Your Android argument actually proves our point, not yours. PWAs need iOS support to be economically viable for developers. Without iPhone users being reachable, the entire cross-platform proposition fails. Developers can't justify PWA investment if they can't access the iOS market. Saying "PWAs fail on Android" when iOS support is systematically hobbled just demonstrates exactly what we're arguing: Apple's gatekeeping shapes the entire ecosystem.
And your claim: "PWAs failing causes Apple not to care about them." That's pure gaslighting through reversed causality. Apple's systematic underinvestment, active obstruction (iOS 17.4), and decade of feature gaps cause PWAs to struggle on their platform. Then you point to that struggle as justification for Apple's behavior. That's circular reasoning designed to absolve Apple of responsibility for the situation they created.
You've shifted explanations three times in this thread. First it was Google doing embrace-and-extend. When that didn't explain Apple-specific behavior, you pivoted to "parity requirements". Then "user preferences" (with no supporting data). Now Android market dynamics (which proves our point about gatekeepers). Every time evidence contradicts your previous explanation, you invent a new one. That's not reasoned argument, that's motivated reasoning to protect a predetermined conclusion.

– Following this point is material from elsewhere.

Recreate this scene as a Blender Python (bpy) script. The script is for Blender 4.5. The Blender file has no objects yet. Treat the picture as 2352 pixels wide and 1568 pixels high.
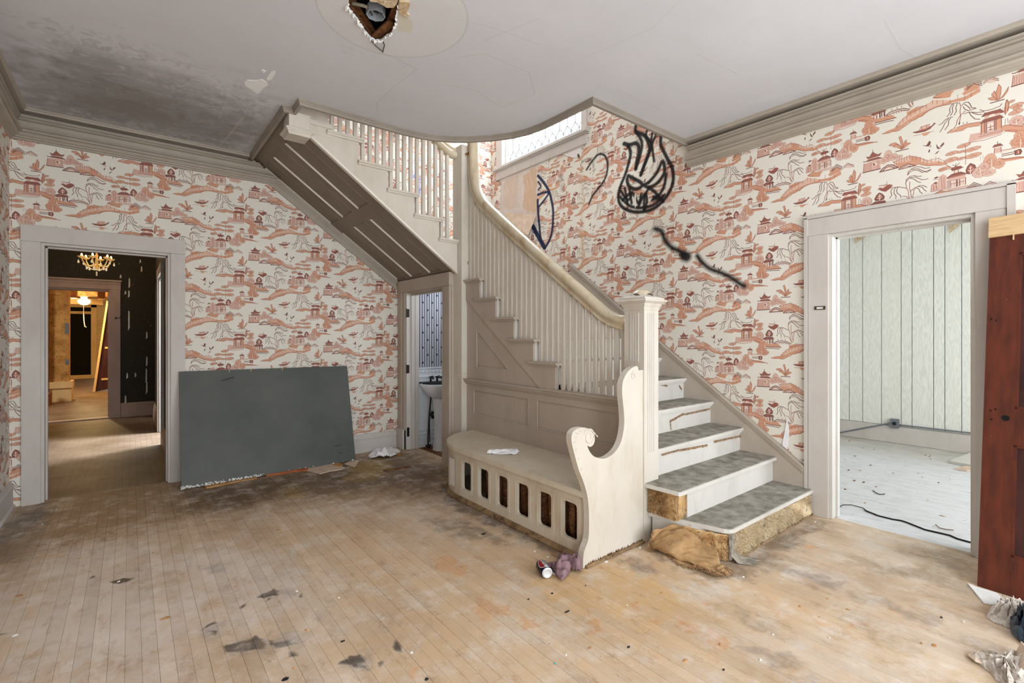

So I'm asking again, directly, do you acknowledge that Apple's App Store business creates a financial conflict of interest regarding PWA development? Yes or no? Because everything you've written requires us to ignore the obvious incentive structure and believe Apple is just making innocuous technical choices while coincidentally fighting regulations, threatening to leave markets, and maintaining decade-long feature gaps that happen to protect their most profitable business.
[flagged]
Okay, when I said start again with a new comment, I did not mean remove the first sentence and copy and paste the rest.
I have explicitly been trying to find common ground with you:
> Can we agree on that?
> And I think we can agree that keeping the status quo is easy to implement, right?
You, on the other hand, are basically calling me a liar and barking orders at me:
> Source this immediately.
> That's pure gaslighting
I’m approaching this as a discussion, you are approaching this as some sort of war.
I will have a discussion with you. I will not have a flame war with you.
[flagged]
> You are now dictating how I have to adjust the style of my writing so you can be bothered to finally answer my questions after you've repeatedly evaded answering question? You never had any intention of answering them. Apple's conflict of interest which you're hellbent on denying is indicative of your own conflict of interest. Shareholders tend to be defensive of their own investments.
I have given you plenty of time and written lengthy responses to you.
You have responded like this, so I am quite obviously not going to waste any more time on you.
I suggest you read the site guidelines:
https://news.ycombinator.com/newsguidelines.html
This thread is failing them, so we should stop.
[flagged]
[flagged]
> I need to address several evasions and fabrications of yours here with actual evidence.
Start again with a new comment and I’ll respond. I’m not reading past here.